Torah Day School survives 1st year — without car sales

Donning handmade graduation caps decorated with Stars of David last week, about 30 kids marked the end of the first year of San Francisco's Torah Day School.

The graduation was a benchmark for the elementary school, which replaced the Schneerson Hebrew Day School after it folded last summer.

"From my view, it was a good year in all. The school is still open," Rabbi Maklouf Benchlouch said Monday. "We have a hope next year to get more kids."

Benchlouch serves as board president of the Jewish Foundation for Learning, the religious nonprofit that oversees the Orthodox school.

Torah Day School opened in September after the Schneerson Hebrew Day School lost its four-story building, the vast majority of its 140 pupils and its major mode of fund-raising — proceeds from the auction of used cars donated to the now-defunct Jewish Educational Center.
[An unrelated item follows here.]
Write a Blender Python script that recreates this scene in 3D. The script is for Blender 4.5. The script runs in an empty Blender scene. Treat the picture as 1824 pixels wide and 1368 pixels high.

The JFL took over the work of the JEC after the state attorney general's office accused JEC's founders, Rabbi Bentzion and Mattie Pil, of financial misdeeds last summer. The Pils have denied any wrongdoing. Soon after, the JEC was declared bankrupt.

Benchlouch acknowledged that money is an ongoing problem for the school, which rents classrooms for preschool through third grade at Conservative Congregation Ner Tamid in the Sunset District.

Charlotte Hyman, the congregation's president, has been a "blessing for the school," Benchlouch said.

When the school's leaders realized they couldn't afford the $2,000 monthly rent, he said, Hyman helped get the amount cut in half.

"It's a really big mitzvah. That woman is special. And that gives us big hope."

Preschoolers, who account for about half the school's enrollment, will continue to meet there during the summer. The school plans to stay at Ner Tamid for the next school year.

Tuition ranges from $150 to $400 per month, he said, depending on what each family can afford. Most of the students are children of emigres from the former Soviet Union.

Carol Ruth Silver, former board president of both the JEC and the JFL, said the financial problems are inherent in the school's philosophy that no child should be denied a Jewish education for lack of funds.

The day school has had "many problems because the amount of money coming in from tuition is relatively low," said Silver, who has remained unofficially involved with the school.

Benchlouch hopes fund-raising and tuition from additional students will ease the financial burden.

Early in the school year, JFL leaders tried to rev up donations of used cars again but later dropped the plan. Silver added that used-car solicitations may begin again someday.

To save money, the school let go of its principal early in the academic year. Three full-time, paid teachers remained on staff, Benchlouch said.

Mattie Pil continued to teach at the school, he said, mostly as a volunteer. She founded the school's original incarnation, Beth Aaron Day School, in the mid-1980s. Neither Benchlouch nor Silver would comment on whether Mattie Pil will definitely return in the fall.

"I'm sure the school will do just fine, no matter who comes and goes," Silver said. "The real challenge is to maintain the vision that Mattie Pil brought to the school."

While adults were shouldering the burden of keeping the school open, the kids were enjoying themselves last week.

At the graduation, they recited poems on spring, winter and fish. They sang "Havenu Shalom Aleichem." And they received certificates for completing the school year.

"They were really cute," Silver said.